Non è nato ad Arezzo ma è uno di noi. Classe ’61, originario di Lecco, abita qua dal 1980, quando il Como lo mandò in prestito per farsi le ossa. Doveva essere di passaggio, invece questa è diventata la sua casa. Le tappe del suo arrivo al Comunale, Angelillo e Terziani, le vittorie e le sconfitte, il rapporto con i compagni di allora che sono gli amici di oggi: il racconto di una carriera intrecciata con la vita vissuta

Stefano Butti non è nato ad Arezzo ma è uno di noi. Classe ’61, originario di Lecco, vive qua dal 1980, quando il Como lo mandò in prestito per farsi le ossa. Doveva essere di passaggio, invece questa è diventata la sua casa. Con le sue 302 partite è il primatista assoluto di presenze in amaranto e, considerando come va il calcio oggi, è difficile pensare che qualcuno possa superarlo.

Ex terzino sinistro, interpretava il ruolo con generosità, tanto cuore e sette polmoni. Lo definivano inesauribile per le sue sgroppate sulla fascia e proprio questa caratteristica ne faceva il pupillo degli allenatori. Ogni estate sembrava in procinto di fare le valigie e quasi mai figurava nei pronostici dell’undici titolare, salvo poi giocare con cadenza settimanale.

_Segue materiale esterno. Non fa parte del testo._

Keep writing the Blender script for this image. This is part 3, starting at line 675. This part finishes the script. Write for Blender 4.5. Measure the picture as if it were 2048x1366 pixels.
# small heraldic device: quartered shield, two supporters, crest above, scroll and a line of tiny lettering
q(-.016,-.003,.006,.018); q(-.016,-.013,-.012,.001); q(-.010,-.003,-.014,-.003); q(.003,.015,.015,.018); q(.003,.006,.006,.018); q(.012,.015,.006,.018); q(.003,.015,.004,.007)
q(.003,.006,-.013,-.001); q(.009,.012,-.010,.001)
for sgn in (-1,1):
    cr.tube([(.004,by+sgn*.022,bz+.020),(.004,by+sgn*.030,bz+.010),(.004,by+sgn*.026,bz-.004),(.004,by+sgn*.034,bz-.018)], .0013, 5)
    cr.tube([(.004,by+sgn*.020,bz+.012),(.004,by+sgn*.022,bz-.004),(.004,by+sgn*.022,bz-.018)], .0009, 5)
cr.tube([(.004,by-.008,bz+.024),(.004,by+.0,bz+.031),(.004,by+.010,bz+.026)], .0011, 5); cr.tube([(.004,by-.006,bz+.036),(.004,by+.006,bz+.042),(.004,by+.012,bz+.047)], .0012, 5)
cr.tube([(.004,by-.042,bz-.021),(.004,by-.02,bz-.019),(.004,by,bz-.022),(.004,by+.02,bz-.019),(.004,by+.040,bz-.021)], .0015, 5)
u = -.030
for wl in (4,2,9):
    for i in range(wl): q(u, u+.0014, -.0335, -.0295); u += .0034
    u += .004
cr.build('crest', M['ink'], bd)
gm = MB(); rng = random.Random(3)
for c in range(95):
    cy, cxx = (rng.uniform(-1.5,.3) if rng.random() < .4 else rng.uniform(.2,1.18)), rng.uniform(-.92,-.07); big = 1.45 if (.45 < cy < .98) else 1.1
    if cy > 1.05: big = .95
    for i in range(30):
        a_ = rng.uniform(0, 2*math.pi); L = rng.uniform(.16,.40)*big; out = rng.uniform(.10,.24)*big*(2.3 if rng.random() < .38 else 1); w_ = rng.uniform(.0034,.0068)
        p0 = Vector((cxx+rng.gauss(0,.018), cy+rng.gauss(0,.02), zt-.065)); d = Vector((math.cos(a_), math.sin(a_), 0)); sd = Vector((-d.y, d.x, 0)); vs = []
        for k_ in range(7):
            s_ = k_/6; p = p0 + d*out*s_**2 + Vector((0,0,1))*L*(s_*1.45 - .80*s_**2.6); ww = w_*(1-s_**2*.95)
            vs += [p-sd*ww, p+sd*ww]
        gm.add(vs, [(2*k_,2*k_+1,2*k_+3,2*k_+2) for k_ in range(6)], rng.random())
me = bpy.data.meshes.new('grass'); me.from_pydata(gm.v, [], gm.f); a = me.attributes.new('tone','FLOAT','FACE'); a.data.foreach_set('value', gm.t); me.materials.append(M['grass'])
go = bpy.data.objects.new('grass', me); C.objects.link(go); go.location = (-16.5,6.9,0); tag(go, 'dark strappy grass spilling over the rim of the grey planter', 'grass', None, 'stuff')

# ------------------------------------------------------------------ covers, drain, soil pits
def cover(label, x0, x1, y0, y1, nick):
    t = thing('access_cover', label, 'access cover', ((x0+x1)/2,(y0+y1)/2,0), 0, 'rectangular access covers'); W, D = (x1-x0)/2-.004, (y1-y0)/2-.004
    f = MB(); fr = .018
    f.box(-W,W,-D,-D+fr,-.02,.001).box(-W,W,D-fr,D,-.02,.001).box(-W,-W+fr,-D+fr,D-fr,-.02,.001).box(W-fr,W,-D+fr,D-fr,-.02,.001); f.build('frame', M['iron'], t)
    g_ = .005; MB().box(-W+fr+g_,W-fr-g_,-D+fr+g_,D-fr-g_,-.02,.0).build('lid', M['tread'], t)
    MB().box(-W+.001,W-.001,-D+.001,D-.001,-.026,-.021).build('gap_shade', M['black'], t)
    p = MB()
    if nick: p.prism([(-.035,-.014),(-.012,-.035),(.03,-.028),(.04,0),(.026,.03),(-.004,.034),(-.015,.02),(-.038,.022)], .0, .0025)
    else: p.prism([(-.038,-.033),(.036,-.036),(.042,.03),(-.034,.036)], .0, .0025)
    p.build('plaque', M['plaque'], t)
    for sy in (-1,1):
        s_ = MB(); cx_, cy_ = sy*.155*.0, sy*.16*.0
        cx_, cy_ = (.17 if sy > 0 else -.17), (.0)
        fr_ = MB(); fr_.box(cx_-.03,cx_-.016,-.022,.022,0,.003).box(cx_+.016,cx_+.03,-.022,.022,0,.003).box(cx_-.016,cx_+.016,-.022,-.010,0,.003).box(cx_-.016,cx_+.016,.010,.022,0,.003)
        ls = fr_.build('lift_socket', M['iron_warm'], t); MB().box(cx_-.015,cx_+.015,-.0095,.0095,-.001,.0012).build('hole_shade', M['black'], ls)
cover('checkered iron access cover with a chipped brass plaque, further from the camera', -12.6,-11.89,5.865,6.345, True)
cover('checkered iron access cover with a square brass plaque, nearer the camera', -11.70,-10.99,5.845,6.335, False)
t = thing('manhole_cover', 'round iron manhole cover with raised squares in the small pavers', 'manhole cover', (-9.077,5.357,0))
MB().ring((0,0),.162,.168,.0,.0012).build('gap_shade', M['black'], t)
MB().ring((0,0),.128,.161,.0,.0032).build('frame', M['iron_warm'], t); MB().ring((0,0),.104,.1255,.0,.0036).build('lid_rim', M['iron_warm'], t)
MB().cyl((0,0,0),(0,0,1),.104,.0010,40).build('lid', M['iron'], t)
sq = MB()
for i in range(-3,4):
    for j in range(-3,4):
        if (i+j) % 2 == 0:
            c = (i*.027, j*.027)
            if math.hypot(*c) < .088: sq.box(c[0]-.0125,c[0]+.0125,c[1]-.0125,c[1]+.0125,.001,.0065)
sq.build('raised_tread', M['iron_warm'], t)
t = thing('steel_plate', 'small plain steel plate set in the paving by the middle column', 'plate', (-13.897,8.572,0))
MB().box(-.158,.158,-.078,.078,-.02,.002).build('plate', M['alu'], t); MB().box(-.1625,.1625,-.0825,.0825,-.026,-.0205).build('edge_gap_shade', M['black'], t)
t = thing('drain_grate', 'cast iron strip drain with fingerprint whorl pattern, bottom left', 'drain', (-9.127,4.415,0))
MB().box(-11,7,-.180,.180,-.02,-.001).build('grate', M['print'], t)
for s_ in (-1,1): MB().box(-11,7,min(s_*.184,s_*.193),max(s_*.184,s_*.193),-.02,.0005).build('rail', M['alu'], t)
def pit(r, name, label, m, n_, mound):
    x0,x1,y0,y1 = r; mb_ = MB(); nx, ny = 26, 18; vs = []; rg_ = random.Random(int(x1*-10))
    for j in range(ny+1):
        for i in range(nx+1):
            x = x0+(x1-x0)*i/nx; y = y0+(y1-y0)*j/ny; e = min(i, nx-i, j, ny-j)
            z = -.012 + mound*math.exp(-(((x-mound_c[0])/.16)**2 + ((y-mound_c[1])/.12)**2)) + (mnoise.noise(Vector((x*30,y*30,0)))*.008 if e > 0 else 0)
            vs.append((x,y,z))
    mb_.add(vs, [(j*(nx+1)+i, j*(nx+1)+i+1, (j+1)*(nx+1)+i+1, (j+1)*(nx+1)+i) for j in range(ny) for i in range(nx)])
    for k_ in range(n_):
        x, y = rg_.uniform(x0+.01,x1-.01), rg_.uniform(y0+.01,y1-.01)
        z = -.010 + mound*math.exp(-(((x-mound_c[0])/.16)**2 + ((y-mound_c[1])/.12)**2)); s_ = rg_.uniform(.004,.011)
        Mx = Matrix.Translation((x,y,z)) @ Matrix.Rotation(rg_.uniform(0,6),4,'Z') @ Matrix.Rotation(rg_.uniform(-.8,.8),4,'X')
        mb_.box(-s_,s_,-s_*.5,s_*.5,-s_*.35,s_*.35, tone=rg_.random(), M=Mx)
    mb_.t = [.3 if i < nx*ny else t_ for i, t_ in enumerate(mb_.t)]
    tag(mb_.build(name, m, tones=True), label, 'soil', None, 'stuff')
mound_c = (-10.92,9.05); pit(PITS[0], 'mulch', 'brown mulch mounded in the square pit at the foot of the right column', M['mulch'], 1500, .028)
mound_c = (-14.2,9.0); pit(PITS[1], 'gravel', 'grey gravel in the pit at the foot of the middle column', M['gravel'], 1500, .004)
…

Con l’Arezzo ha vinto la Coppa Italia del 1981 e conquistato la serie B nel 1982, recitando un ruolo da protagonista nel periodo più bello del calcio aretino, quando lo stadio era sempre gremito e tra squadra e pubblico c’era un feeling magico. Merito del presidente Narciso Terziani, di mister Antonio Valentin Angelillo, di calciatori come lui e Pellicanò, Neri e Mangoni, Zanin e Zandonà, che non a caso sono in testa alla classifica delle presenze di tutti i tempi.

Oggi Butti è presidente del Museo Amaranto, responsabile del settore giovanile della Tuscar e attento osservatore delle vicende riguardanti l’Arezzo. Nell’intervista rilasciata ad Amaranto Social Club ha ripercorso le tappe del suo arrivo al Comunale, le vittorie e le sconfitte, il rapporto con i compagni di allora che sono gli amici di oggi.

“Eravamo un grande gruppo e non sono frasi di circostanza. I nostri successi, dalla Coppa Italia al sogno della serie A, passavano per il rapporto di fratellanza che avevamo nello spogliatoio. Era un altro calcio, oggi sarebbe più difficile. Ma questa piazza merita di tornare perlomeno in serie C e di ricominciare a coltivare le ambizioni che merita”.